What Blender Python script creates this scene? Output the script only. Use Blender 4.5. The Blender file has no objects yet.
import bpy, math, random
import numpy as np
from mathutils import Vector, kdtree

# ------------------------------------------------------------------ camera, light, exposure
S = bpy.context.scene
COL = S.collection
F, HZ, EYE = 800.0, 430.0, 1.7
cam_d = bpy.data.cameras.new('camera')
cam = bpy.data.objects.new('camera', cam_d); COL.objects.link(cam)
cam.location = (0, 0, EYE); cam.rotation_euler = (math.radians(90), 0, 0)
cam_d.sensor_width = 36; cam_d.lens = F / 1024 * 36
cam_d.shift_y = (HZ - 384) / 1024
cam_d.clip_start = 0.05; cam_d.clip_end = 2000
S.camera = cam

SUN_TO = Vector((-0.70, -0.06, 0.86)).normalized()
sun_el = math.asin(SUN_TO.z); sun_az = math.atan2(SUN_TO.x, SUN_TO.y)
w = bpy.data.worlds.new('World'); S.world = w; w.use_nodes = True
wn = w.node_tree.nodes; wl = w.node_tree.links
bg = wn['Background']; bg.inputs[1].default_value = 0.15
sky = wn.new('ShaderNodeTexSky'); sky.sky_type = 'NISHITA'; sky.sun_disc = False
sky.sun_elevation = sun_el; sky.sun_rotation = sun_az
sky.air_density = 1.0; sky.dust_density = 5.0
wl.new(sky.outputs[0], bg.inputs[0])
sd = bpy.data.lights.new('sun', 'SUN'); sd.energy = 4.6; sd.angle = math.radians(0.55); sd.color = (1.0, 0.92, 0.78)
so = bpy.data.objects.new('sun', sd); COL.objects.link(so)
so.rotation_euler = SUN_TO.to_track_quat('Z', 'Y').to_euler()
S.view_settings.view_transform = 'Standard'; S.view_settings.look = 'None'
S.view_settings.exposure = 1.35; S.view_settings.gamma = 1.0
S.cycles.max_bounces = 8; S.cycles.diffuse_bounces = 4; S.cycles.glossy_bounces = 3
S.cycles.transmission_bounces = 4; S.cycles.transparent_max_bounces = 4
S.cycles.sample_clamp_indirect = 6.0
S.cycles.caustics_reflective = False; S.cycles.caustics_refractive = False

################

DIRECTION: Write out the material exactly as given.

COMPLETE OUTPUT:
What Blender Python script creates this scene? Output the script only. Use Blender 4.5. The Blender file has no objects yet.
import bpy, math, random
import numpy as np
from mathutils import Vector, kdtree

# ------------------------------------------------------------------ camera, light, exposure
S = bpy.context.scene
COL = S.collection
F, HZ, EYE = 800.0, 430.0, 1.7
cam_d = bpy.data.cameras.new('camera')
cam = bpy.data.objects.new('camera', cam_d); COL.objects.link(cam)
cam.location = (0, 0, EYE); cam.rotation_euler = (math.radians(90), 0, 0)
cam_d.sensor_width = 36; cam_d.lens = F / 1024 * 36
cam_d.shift_y = (HZ - 384) / 1024
cam_d.clip_start = 0.05; cam_d.clip_end = 2000
S.camera = cam

SUN_TO = Vector((-0.70, -0.06, 0.86)).normalized()
sun_el = math.asin(SUN_TO.z); sun_az = math.atan2(SUN_TO.x, SUN_TO.y)
w = bpy.data.worlds.new('World'); S.world = w; w.use_nodes = True
wn = w.node_tree.nodes; wl = w.node_tree.links
bg = wn['Background']; bg.inputs[1].default_value = 0.15
sky = wn.new('ShaderNodeTexSky'); sky.sky_type = 'NISHITA'; sky.sun_disc = False
sky.sun_elevation = sun_el; sky.sun_rotation = sun_az
sky.air_density = 1.0; sky.dust_density = 5.0
wl.new(sky.outputs[0], bg.inputs[0])
sd = bpy.data.lights.new('sun', 'SUN'); sd.energy = 4.6; sd.angle = math.radians(0.55); sd.color = (1.0, 0.92, 0.78)
so = bpy.data.objects.new('sun', sd); COL.objects.link(so)
so.rotation_euler = SUN_TO.to_track_quat('Z', 'Y').to_euler()
S.view_settings.view_transform = 'Standard'; S.view_settings.look = 'None'
S.view_settings.exposure = 1.35; S.view_settings.gamma = 1.0
S.cycles.max_bounces = 8; S.cycles.diffuse_bounces = 4; S.cycles.glossy_bounces = 3
S.cycles.transmission_bounces = 4; S.cycles.transparent_max_bounces = 4
S.cycles.sample_clamp_indirect = 6.0
S.cycles.caustics_reflective = False; S.cycles.caustics_refractive = False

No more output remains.